Nuestros años veinte, allá por los noventa, eran tiempos de maratón de festival. Programa en mano y a armar el cronograma para optimizar los tiempos y no dejar ningún título sin ver. La apaisada revista en papel de diario quedaba bien escurrida.
Pelos al viento, recorríamos el circuito de salas coleccionando momentos de buen cine sin olor a pop. A veces se nos solapaban las películas o llegábamos a la cola que daba vuelta a la esquina y ya sabíamos que no podríamos entrar.
Ese día, de viento tibio de abril, la cola en la Linterna llegaba a la esquina, doblaba y avanzaba media cuadra más, pero eran tantas las ganas de ver Fresa y Chocolate, porque además, estaba el mismísimo Vladimir Cruz por la vuelta, que ideamos una estratagema para poder ingresar.
Fue así que una a una, por debajo de la escalera, fuimos entrando al baño y allí nos atrincheramos, esperando que abrieran la sala, para poder, como al descuido, amontonarnos con la muchedumbre.
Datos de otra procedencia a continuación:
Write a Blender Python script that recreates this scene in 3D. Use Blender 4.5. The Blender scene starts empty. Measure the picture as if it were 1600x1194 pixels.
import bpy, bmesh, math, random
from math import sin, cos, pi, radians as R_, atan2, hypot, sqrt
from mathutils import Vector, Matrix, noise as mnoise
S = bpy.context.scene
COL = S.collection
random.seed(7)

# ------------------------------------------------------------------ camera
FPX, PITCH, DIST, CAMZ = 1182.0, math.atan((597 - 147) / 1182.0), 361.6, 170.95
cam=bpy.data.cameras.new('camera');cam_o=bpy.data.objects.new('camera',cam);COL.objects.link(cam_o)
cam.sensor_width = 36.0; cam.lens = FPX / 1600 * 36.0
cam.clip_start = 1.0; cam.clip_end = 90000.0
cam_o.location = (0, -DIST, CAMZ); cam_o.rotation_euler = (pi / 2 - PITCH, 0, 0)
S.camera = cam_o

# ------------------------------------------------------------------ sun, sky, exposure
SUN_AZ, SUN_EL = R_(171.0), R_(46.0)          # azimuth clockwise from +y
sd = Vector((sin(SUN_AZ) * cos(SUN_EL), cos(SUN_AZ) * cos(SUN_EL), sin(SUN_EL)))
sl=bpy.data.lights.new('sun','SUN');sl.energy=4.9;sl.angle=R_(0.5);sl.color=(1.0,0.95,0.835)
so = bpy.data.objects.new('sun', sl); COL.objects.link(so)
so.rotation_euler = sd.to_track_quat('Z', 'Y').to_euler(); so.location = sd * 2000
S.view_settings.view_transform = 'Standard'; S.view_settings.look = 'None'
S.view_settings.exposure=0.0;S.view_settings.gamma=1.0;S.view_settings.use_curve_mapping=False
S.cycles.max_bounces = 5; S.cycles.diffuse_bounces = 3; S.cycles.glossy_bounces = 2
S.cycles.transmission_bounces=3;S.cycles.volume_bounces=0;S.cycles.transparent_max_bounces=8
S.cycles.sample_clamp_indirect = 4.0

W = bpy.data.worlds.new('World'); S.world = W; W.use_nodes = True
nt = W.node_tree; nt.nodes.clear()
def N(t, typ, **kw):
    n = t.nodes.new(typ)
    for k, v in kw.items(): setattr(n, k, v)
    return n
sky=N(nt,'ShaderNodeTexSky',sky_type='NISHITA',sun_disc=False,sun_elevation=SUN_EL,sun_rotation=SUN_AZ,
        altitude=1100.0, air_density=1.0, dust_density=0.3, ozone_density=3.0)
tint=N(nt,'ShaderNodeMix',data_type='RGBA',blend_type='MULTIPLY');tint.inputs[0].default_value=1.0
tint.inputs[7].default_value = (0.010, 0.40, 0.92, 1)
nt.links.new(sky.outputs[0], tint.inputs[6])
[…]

La emoción, expresada en risas nerviosas, nos jugó una mala pasada. Y, seguramente, la señora que salía de uno de los cubículos mirando de reojo y arreglándose el chal, alertó al boletero, quien nos invitó educadamente a abandonar el recinto. Y así nos marchamos, con la frente marchita, bajo la mirada de la densa cola de espectadores y la de Vladimir.